# THE EXERCISE:
Search the material for the string "objects", then return every line where it is found.

Start

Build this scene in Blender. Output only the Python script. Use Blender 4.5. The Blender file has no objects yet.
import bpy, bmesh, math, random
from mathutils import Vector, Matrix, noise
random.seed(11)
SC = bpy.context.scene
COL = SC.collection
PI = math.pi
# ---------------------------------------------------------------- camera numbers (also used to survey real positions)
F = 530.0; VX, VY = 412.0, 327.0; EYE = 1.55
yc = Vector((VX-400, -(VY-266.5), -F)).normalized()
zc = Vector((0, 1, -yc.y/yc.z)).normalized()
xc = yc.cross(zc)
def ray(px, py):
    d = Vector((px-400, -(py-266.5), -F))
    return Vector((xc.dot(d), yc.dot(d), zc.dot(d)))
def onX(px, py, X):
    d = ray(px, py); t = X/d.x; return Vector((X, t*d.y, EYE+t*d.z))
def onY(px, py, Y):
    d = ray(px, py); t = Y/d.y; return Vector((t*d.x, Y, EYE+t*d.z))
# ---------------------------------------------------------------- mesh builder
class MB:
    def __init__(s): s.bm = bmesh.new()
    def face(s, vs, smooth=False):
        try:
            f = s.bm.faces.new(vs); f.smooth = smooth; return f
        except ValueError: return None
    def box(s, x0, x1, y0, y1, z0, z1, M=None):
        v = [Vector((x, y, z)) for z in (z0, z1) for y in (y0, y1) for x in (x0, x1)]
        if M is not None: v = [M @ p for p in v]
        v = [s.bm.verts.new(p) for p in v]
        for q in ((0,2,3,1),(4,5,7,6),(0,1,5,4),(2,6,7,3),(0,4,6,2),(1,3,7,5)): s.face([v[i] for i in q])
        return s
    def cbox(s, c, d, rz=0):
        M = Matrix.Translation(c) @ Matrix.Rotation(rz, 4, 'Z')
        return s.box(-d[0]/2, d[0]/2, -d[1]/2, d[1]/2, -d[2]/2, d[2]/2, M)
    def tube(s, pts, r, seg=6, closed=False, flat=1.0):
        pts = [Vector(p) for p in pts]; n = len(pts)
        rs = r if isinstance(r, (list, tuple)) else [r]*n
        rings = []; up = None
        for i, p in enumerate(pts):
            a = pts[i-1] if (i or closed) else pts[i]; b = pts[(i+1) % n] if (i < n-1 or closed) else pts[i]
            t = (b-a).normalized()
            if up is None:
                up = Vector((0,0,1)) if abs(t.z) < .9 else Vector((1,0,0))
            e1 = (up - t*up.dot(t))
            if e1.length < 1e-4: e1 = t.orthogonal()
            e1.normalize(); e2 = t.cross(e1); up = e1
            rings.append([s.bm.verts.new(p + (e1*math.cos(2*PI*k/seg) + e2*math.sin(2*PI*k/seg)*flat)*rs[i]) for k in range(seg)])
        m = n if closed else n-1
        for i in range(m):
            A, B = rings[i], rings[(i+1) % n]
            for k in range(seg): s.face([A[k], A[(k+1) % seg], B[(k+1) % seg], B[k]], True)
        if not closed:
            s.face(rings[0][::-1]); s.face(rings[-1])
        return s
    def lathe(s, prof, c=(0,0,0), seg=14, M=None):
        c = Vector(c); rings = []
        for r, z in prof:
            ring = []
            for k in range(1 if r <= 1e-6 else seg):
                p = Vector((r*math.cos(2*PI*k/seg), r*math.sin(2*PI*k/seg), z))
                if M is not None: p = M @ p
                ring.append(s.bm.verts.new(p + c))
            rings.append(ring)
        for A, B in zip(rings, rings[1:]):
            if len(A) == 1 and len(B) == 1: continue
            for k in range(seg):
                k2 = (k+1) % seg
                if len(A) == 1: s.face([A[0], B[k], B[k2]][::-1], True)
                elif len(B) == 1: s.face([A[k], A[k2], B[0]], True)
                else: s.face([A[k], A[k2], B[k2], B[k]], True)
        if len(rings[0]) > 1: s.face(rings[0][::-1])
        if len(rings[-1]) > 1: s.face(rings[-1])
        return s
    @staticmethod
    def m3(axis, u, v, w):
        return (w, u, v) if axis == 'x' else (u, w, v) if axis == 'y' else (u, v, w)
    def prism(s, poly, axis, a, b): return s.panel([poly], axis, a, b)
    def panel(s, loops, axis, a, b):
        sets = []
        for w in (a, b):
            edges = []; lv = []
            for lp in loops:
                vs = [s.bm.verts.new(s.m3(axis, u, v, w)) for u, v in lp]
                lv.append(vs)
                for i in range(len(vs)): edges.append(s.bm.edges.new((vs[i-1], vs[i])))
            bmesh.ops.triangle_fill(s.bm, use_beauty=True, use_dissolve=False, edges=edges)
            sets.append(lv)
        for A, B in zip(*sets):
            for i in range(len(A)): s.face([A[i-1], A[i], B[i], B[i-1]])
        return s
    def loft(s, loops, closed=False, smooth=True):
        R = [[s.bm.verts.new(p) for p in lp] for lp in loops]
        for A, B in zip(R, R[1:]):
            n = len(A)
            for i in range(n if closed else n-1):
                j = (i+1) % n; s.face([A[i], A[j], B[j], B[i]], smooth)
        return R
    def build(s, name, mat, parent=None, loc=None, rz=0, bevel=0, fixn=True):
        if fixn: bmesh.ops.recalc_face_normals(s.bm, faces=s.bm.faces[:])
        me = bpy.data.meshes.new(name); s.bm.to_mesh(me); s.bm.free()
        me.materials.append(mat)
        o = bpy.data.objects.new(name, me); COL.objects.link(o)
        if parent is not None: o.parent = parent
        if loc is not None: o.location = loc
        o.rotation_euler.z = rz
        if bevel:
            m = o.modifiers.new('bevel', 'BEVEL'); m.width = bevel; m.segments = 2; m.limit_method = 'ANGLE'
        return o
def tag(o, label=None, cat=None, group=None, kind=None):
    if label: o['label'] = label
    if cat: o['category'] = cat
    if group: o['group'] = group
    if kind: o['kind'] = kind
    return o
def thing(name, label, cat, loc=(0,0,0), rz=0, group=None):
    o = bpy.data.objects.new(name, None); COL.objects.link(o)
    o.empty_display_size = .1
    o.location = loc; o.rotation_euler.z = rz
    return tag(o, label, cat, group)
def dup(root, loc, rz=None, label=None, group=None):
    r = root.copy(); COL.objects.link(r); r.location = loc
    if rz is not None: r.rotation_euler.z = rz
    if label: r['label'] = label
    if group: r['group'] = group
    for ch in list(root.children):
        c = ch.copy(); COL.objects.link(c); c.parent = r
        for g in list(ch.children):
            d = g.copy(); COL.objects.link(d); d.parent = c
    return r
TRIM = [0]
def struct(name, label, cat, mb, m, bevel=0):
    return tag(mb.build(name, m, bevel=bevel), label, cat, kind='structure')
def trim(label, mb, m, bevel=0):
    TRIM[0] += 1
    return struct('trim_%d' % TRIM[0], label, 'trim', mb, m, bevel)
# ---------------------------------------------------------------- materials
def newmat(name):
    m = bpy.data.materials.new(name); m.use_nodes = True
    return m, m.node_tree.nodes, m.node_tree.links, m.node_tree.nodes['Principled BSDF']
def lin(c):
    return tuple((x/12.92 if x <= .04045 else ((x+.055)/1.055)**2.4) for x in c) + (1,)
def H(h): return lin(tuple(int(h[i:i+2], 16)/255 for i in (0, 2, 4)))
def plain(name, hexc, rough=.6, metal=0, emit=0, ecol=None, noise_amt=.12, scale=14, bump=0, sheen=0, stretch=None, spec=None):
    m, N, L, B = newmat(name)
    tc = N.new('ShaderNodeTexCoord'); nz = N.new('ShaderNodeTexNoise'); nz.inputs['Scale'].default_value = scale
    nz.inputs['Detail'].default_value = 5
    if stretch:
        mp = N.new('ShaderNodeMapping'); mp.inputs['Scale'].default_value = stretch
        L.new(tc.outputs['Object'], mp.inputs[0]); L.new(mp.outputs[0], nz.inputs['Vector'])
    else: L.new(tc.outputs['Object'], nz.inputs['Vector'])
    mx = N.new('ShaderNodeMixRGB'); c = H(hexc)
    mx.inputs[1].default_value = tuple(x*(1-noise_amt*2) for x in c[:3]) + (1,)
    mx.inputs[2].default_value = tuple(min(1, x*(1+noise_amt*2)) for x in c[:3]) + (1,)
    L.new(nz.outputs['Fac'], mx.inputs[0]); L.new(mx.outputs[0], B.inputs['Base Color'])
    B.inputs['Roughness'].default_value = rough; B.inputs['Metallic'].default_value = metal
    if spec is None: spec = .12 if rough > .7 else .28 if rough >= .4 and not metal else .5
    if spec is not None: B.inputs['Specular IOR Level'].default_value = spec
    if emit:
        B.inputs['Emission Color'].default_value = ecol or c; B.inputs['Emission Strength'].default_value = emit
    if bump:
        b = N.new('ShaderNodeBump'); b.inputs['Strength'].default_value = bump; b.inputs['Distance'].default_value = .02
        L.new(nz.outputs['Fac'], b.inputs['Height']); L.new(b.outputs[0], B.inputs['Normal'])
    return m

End

# EXERCISE OUTPUT:
Build this scene in Blender. Output only the Python script. Use Blender 4.5. The Blender file has no objects yet.
        o = bpy.data.objects.new(name, me); COL.objects.link(o)
    o = bpy.data.objects.new(name, None); COL.objects.link(o)
    r = root.copy(); COL.objects.link(r); r.location = loc
        c = ch.copy(); COL.objects.link(c); c.parent = r
            d = g.copy(); COL.objects.link(d); d.parent = c